Kidepo to be restocked with wildlife

Nov 25, 2003

THE Uganda Wildlife Authority (UWA) has dispatched a team of experts to capture wild animals in Lake Mburo National Park for restocking Kidepo National Park, top wildlife officials have said.

THE Uganda Wildlife Authority (UWA) has dispatched a team of experts to capture wild animals in Lake Mburo National Park for restocking Kidepo National Park, top wildlife officials have said.

Moses Mapesa, UWA’s acting executive director, said recently that the team comprises of two veterinary doctors and two wildlife ecologists.

“We have to revamp the wild animal population in Kidepo, which were affected by poaching,” he said adding that this would encourage breeding with the few remaining animals.

He said some populations species were becoming unviable because they do not have the ability to reproduce and expand the population.

Mapesa said the European Union funded the efforts to re-introduce giraffes, roan antelopes, kudus, ostriches and elands some of which will be moved from Murchsion Falls National Park.

He said the team in Lake Mburo is working round the clock with park wardens and rangers to drive the first batch of animals, 10 elands into a quarantine facility. He said the animals will stay in seclusion for a month.

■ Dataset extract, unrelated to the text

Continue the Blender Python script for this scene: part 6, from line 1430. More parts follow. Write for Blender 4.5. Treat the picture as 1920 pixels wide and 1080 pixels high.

Mapesa said a large enclosure (boma) has been built to the animals to examine the animals before their eventual movement to Kidepo, which he called translocation.

He said the wanton killing of wild animals caused by political instability and civil unrest in the 1970s and 1980s had depleted some wild animal species.

UWA’s spokesperson, Barbara Musoke, said the animals would be transported in crates by road and that they will release the animals from quarantine in Kidepo after three months.

Mapesa said giraffes were also translocated in the 1990s from Nakuru National Park, Kenya to Kidepo and that their population was gradually increasing.

Kidepo once had the black rhino, which was declared extinct in the 1980s after marauding poachers exterminated them for the rhino horn believed to stimulate sex.

It is said to be one of Uganda’s most spectacular parks and covers about 1400 square kms and borders Kenya and Sudan.